JOB —
Gather every line holding the string "pixels".

A block of data —
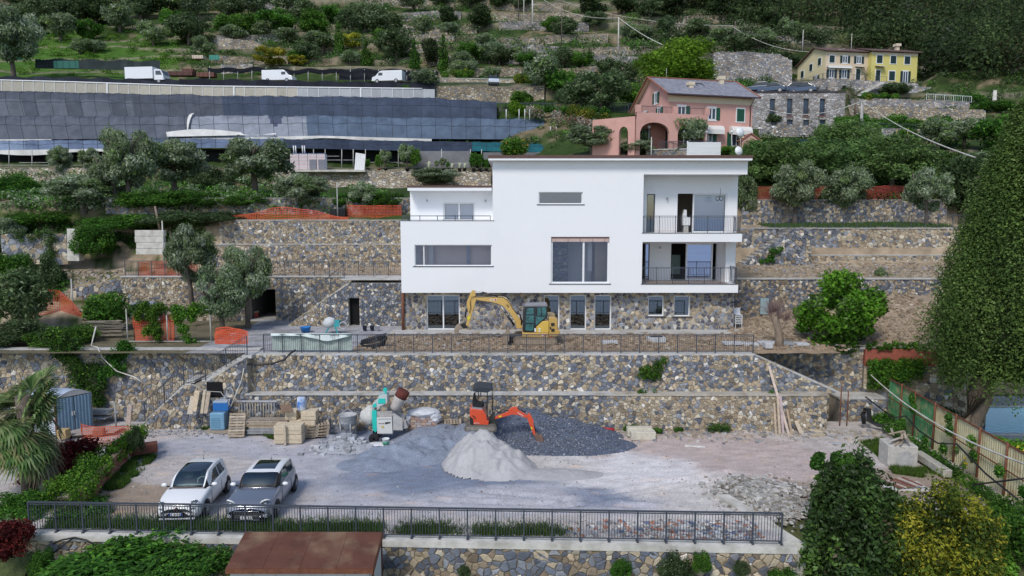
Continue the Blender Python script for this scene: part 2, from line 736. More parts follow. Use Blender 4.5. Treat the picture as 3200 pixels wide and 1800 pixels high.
mat('concrete',(.50,.49,.47),rough=.9,var=.16,scale=4,bump=.15,bscale=50,col2=(.36,.34,.30),amt=.45,s2=1.2)
mat('concrete_pale',(.62,.60,.55),rough=.9,var=.12,scale=4,bump=.15,bscale=50,col2=(.44,.42,.37),amt=.5,s2=1.4)
mat('rail_grey',(.055,.065,.085),rough=.5,var=.1,scale=20,spec=.5)
mat('plaster',(.84,.845,.86),rough=.85,var=.012,scale=.6,bump=.03,bscale=120,spec=.2,col2=(.79,.80,.82),amt=.15,s2=.25)
mat('white_frame',(.78,.79,.80),rough=.4,var=.03,scale=8)
mat('dark_sill',(.06,.06,.07),rough=.4,var=.1,scale=10)
mat('attr_paint',attr=1,rough=.55,var=.10,scale=4,spec=.4)
mat('attr_wood',attr=1,rough=.85,var=.25,scale=6,bump=.3,bscale=30)
mat('attr_rock',attr=1,rough=.9,var=.2,scale=6,bump=.6,bscale=22)
# the yard (structure)
def sm(a,b,x):
 t=max(0.0,min(1.0,(x-a)/(b-a)))
 return t*t*(3-2*t)
def yard_z(x,y):
 z=-.25*sm(24,36,y)
 z+=.05*fbm(x*.35,y*.35,3)
 for(ax,ay,bx,by,wd)in((2.0,26.2,9.5,29.6,.16),(1.2,25.4,8.8,28.8,.16),(-1.5,27.4,4,26.0,.2),(-3,26.3,5.5,25.7,.16)):
  dx,dy=bx-ax,by-ay
  t=max(0,min(1,((x-ax)*dx+(y-ay)*dy)/(dx*dx+dy*dy)))
  ds=hypot(x-ax-dx*t,y-ay-dy*t)
  if ds<.5:
   z+=-.07*exp(-(ds/wd)**2)+.05*exp(-((ds-.3)/.1)**2)+(.02*sin((x*dx+y*dy)/hypot(dx,dy)*26)if ds<.18 else 0)
 return z
BLUE,LAV,SAND,DUST,PINK,EARTH,WHITE_=(.21,.245,.32),(.46,.455,.49),(.60,.56,.53),(.52,.475,.45),(.52,.43,.40),(.34,.27,.21),(.70,.67,.67)
spots=[(620,1450,DUST,1.9),(420,1560,EARTH,1.1),(500,1400,LAV,1.6),(700,1380,LAV,1.8),(850,1400,LAV,1.6),(560,1340,DUST,1.8),(300,1330,DUST,2.0),(400,1300,LAV,1.6),(1000,1440,LAV,2.0),(1130,1400,BLUE,1.6),(1230,1440,BLUE,1.8),(1150,1500,BLUE,1.5),(1000,1530,LAV,1.8),(1300,1520,BLUE,1.7),(1180,1340,BLUE,1.4),(1350,1340,BLUE,1.6),(1400,1480,BLUE,1.4),(1500,1500,BLUE,1.0),(1650,1500,BLUE,.9),(1350,1580,LAV,1.8),(1100,1580,LAV,1.6),(1250,1600,DUST,1.0),(1650,1560,LAV,1.6),(1850,1560,BLUE,1.1),(1760,1460,SAND,1.5),(1950,1450,WHITE_,1.8),(2050,1500,WHITE_,1.9),(2150,1550,SAND,1.8),(2000,1590,LAV,1.2),(2280,1520,SAND,1.6),(2000,1380,PINK,1.6),(2200,1400,PINK,1.9),(2400,1400,PINK,2.0),(2500,1450,PINK,1.7),(2350,1480,PINK,1.6),(2450,1530,EARTH,1.1),(2350,1570,DUST,1.0),(2600,1380,DUST,1.4),(1750,1370,LAV,1.0),(1820,1400,PINK,.9),(2150,1350,EARTH,.5),(2450,1350,DUST,.8),(900,1640,DUST,1.5),(1300,1660,DUST,1.5),(1700,1660,DUST,1.6),(2100,1640,SAND,1.3),(840,1500,LAV,1.3),(760,1340,EARTH,.5),(900,1370,PINK,.6),(1170,1560,PINK,.35),(900,1560,DUST,1.2),(2700,1420,DUST,1.5),(2800,1500,EARTH,1.5),(2750,1340,DUST,1.2)]
spots=[(onz(a,b,-.12),c,s_)for a,b,c,s_ in spots]
def yard_col(x,y):
 wx=x+1.1*fbm(x*.4,y*.7,9)
 wy=y+.55*fbm(x*.4,y*.7,19)
 W=1e-4
 r=[DUST[i]*W for i in range(3)]
 for p,c,s_ in spots:
  d2=((wx-p.x)**2*.8+(wy-p.y)**2*1.9)/(s_*s_)
  if d2<12:
   g=exp(-d2*1.5)
   W+=g
   for i in range(3):
    r[i]+=c[i]*g
 k=1+.22*fbm(x*1.3,y*2.6,5)+.10*fbm(x*6,y*6,2,2)
 o=max(0,fbm(x*.9,y*1.8,40)-.42)*1.3
 r=[v/W*k for v in r]
 return(r[0]+o*.22,r[1]+o*.08,r[2]-o*.02)
def sheet(name,x0,x1,y0,y1,st,zf,cf,m,kind='structure',label=None,parent=None,keep=None):
 nx,ny=int((x1-x0)/st)+1,int((y1-y0)/st)+1
 vs=[(x0+(x1-x0)*i/nx,y0+(y1-y0)*j/ny)for j in range(ny+1)for i in range(nx+1)]
 V3=[(x,y,zf(x,y))for x,y in vs]
 mb=MB()
 mb.v=V3
 mb.pc=[cf(x,y)for x,y in vs]
 for j in range(ny):
  for i in range(nx):
   a=j*(nx+1)+i
   if keep and not keep(*vs[a]):
    continue
   mb.f.append((a,a+1,a+nx+2,a+nx+1))
   mb.c.append((1,1,1))
   mb.m.append(0)
   mb.s.append(1)
 return mb.build(name,m,parent,kind=kind,label=label)
mat('yard_dirt',attr=1,rough=.95,var=.24,scale=14,bump=.9,bscale=18,spec=.2)
mat('soil',attr=1,rough=.97,var=.3,scale=7,bump=.9,bscale=15,spec=.1)
mat('soil_far',attr=1,rough=.97,var=.35,scale=.9,bump=.5,bscale=3,spec=.1)
FL,FR=Vector((-16.9,23.35,0)),Vector((9.45,22.35,0))
def front_y(x):
 return 23.35-(x+16.9)*1.0/26.35
mat('yard_dirt',rough=.95)
sheet('yard_ground',-27,22,22.2,37.6,.14,yard_z,yard_col,MATS['yard_dirt'],keep=lambda x,y:y>front_y(x)+.25 and not(x>9.3 and y<24.6))
mat('grass_ground',(.045,.075,.02),rough=.95,var=.4,scale=1.5,bump=.6,bscale=8,col2=(.10,.08,.045),amt=.35,s2=.4)
def low_z(x,y):
 return-3.0-2.2*(1-sm(-10,14,y))-(max(0,5-y)*.155)+.1*fbm(x*.5,y*.5)
def dark_green(x,y):
 return(.04,.06,.02)
mb=MB()
xs=[-1500,-500,-200,-80,-40,-20,-8,0,8,20,40,80,200,500,1500]
ys=[-430,-300,-200,-90,-40,-10,5,12,18,22.9]
for y in ys:
 for x in xs:
  mb.v.append((x,y,low_z(x,y)))
for j in range(len(ys)-1):
 for i in range(len(xs)-1):
  a=j*len(xs)+i
  mb.f.append((a,a+1,a+len(xs)+1,a+len(xs)))
  mb.c.append((1,1,1));mb.m.append(0);mb.s.append(1)
mb.build('valley_floor','grass_ground',kind='structure')
mb=MB()
mb.add([(-9000,-12000,-62),(9000,-12000,-62),(9000,-395,-62),(-9000,-395,-62)],[(0,1,2,3)])
mb.build('sea_water',mat('sea',(.52,.57,.62),rough=.7,var=.1,scale=.01,spec=.6),kind='structure')
# terrace in front of the house
T1=3.62
def t1_z(x,y):
 z=T1+.02*fbm(x,y)
 if x>12.5:
  z+=sm(12.5,27,x)*sm(38,48,y)*1.9+.08*fbm(x*.8,y*.8,2)
 if-9.2<x<20 and 37.7<y<43.0:
  z+=(.05+.16*abs(fbm(x*1.1,y*1.1,7))+.07*fbm(x*4,y*4,1))*sm(37.7,38.6,y)*sm(-9.2,-8,x)
 elif x>12.5 and y>38:
  z+=.12*abs(fbm(x*1.2,y*1.2,4))+.05*fbm(x*4,y*4,8)
 if x<-7.3 and y>37.6:
  z+=.03*fbm(x*2,y*2,1)
 return z
def t1_col(x,y):
 k=1+.25*fbm(x*1.4,y*1.4,6)
 if x>13.5 and y>39:
  c=(.36,.28,.20)
 elif x>-8.8 and y<42.9:
  c=(.33,.25,.175)
 else:
  c=(.38,.38,.40)
  if x<-9 and fbm(x*.5,y*.9,12)>.1:
   c=(.30,.29,.29)
  if x<-17.5:
   c=(.16,.14,.09)
 return tuple(v*k for v in c)
sheet('upper_terrace_ground',-36,34,37.2,49.2,.2,t1_z,t1_col,MATS['soil'],keep=lambda x,y:not(x>17.6 and y<38.8))
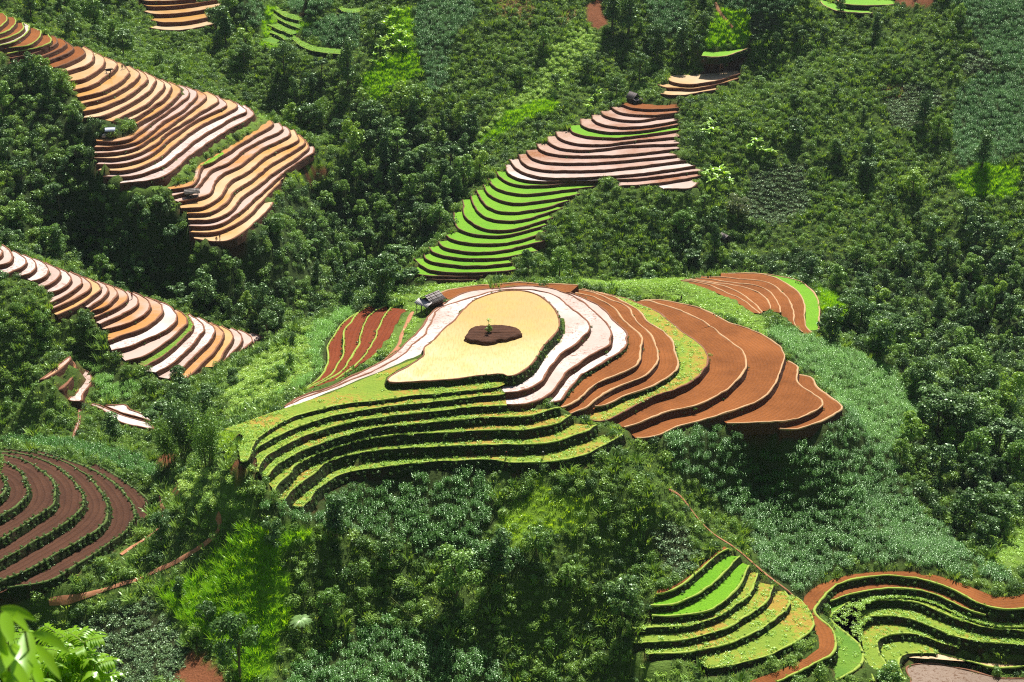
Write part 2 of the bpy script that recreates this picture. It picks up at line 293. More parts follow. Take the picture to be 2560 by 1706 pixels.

CORRECT RESPONSE —
Continue the Blender Python script for this scene: part 2, from line 736. More parts follow. Use Blender 4.5. Treat the picture as 3200 pixels wide and 1800 pixels high.
Write part 2 of the bpy script that recreates this picture. It picks up at line 293. More parts follow. Take the picture to be 2560 by 1706 pixels.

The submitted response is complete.